Some 200 families in Siem Reap province’s Peak Sneng commune fear they will lose their rice crops to a resettlement site for people evicted from Angkor Archaeological Park after authorities last week left demarcation posts through their farmland.

Villagers protested outside the Peak Sneng commune hall in Angkor Thom district on Thursday, seeking an explanation from authorities about the red posts planted through their rice paddy, Peak Sneng resident Keo Sopheak said on Friday.

But officials provided them with no specific answers.

“We are wondering why they have demarcated the posts around our farmland,” said Sopheak, 36.

In 2003, she received a soft title for 3 hectares of farmland from her parents, after they had occupied the land since the 1980s, the resident said.

Now, Sopheak said she is worried “about losing our land because they have demarcated with posts without sharing information.”

Another Peak Sneng villager, Van Pout, 44, shared similar concerns about losing more than 3 hectares of rice paddy following the recent appearance of the demarcation posts.

“We are so worried that we can’t sleep well,” Pout said. 

Regarding Thursday’s protest, she said the commune chief, Sok Sea, told residents he didn’t know whether authorities would repurpose villagers’ farmland as a resettlement site. Sea could not be reached for comment.

During a visit to Siem Reap on Friday, Prime Minister Hun Sen said authorities have facilitated land resolutions for Peak Sneng villagers cultivating rice paddy.

He ordered the Banteay Srei district office to be moved inside a resettlement site in the district’s Run Ta Ek commune, and Angkor Thom district office to be moved to the Peak Sneng area.

The prime minister applauded families who had voluntarily agreed to move to the resettlement site in Run Ta Ek.

Since August 25, approximately 9,134 families who had been living inside Angkor Archaeological Park were selected by lottery to move to Run Ta Ek, Land Management Minister Chea Sophara said in a Facebook post on Friday.

Hun Sen also said the government would not evict people living in Banteay Srei’s Preah Dak commune, but future home construction needed to follow instructions from the Apsara Authority, which oversees the temple complex, and an expanding family would not be allowed to build a new house there.

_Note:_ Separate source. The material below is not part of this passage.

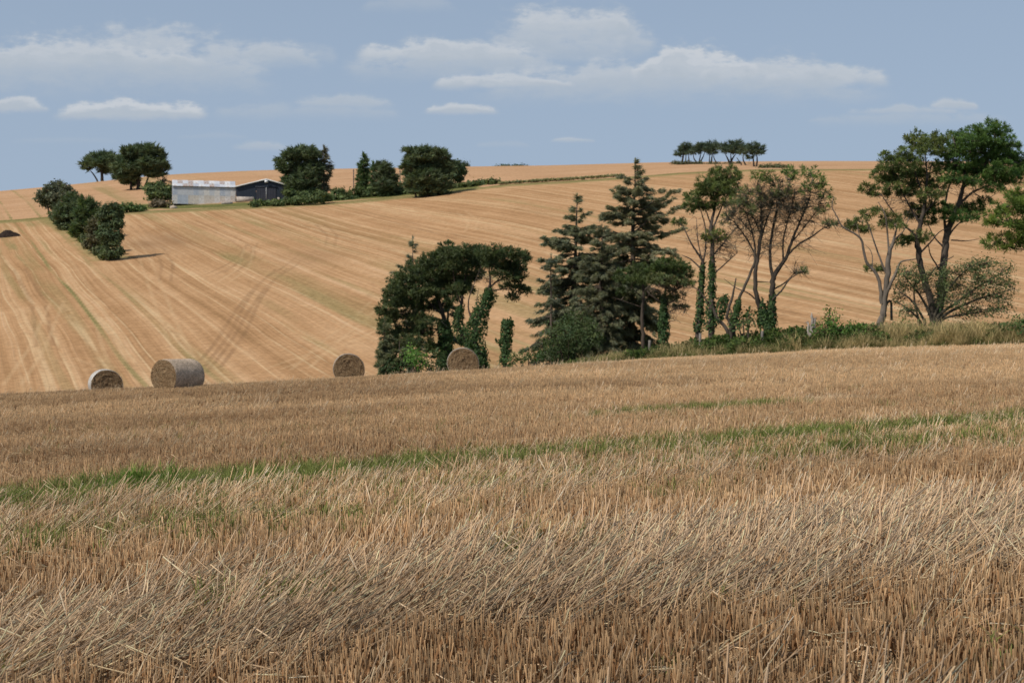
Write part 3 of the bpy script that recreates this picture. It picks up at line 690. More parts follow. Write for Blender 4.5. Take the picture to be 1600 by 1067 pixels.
    if ivy:
        gi = Geo()
        for iv in ivy:             # (px, py, radius px, depth offset) along the stem
            pts = np.array([np.append(P(q[0], q[1], Y+(q[3] if len(q) > 3 else 0)), q[2]*mpx) for q in iv[0]]); sm = crm(pts, 6)
            seg = rng.uniform(0, len(sm)-1.001, iv[1]); i = seg.astype(int); f = (seg-i)[:, None]; C = sm[i]*(1-f)+sm[i+1]*f
            th = rng.uniform(0, 6.28, iv[1]); bump = .35+1.15*vnoise(C[:, 2]*2.0+3, th*1.3, 70); rr = C[:, 3]*bump*np.sqrt(rng.uniform(.35, 1.0, iv[1]))
            CC = C[:, :3]+np.stack([np.cos(th)*rr, np.sin(th)*rr, rng.normal(0, .08, iv[1])], 1)
            mv = rng.random(iv[1])[:, None]; leaves(gi, CC, vary(np.asarray(ivpal[0])*(1-mv)+np.asarray(ivpal[1])*mv, iv[1], .15, LB), ivs, .15, np.stack([np.cos(th), np.sin(th), 0*th], 1))
        gi.build('ivy', M_leaf, root, B)
    return root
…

“Preah Dak is an old area that cannot accommodate new households, so they can move to Peak Sneng commune,” the premier said. 

“For example, a person who has split a [new] family cannot build a new house here, so they can go to take land at Peak Sneng,” he added.

Long Rathareak, Angkor Thom district governor, said a provincial working group has not yet counted the number of Peak Sneng families whose farmland was demarcated.

“They have just put in the posts, and villagers can submit a complaint to the commune office, which the working group will view to resolve the issue,” he said.

“We don’t yet know [what the demarcated land will be used for]. I have just cooperated with [the provincial working group],” Rathareak said, declining further comment.

​​ Sar Vannara, a provincial coordinator for human rights organization Licadho, said residents of Peak Sneng protested on Thursday because they were concerned about the poles installed on their farmland and fearful that their land could be cleared.

Some 1,000 hectares of land occupied by 250 households had been demarcated, Vannara said.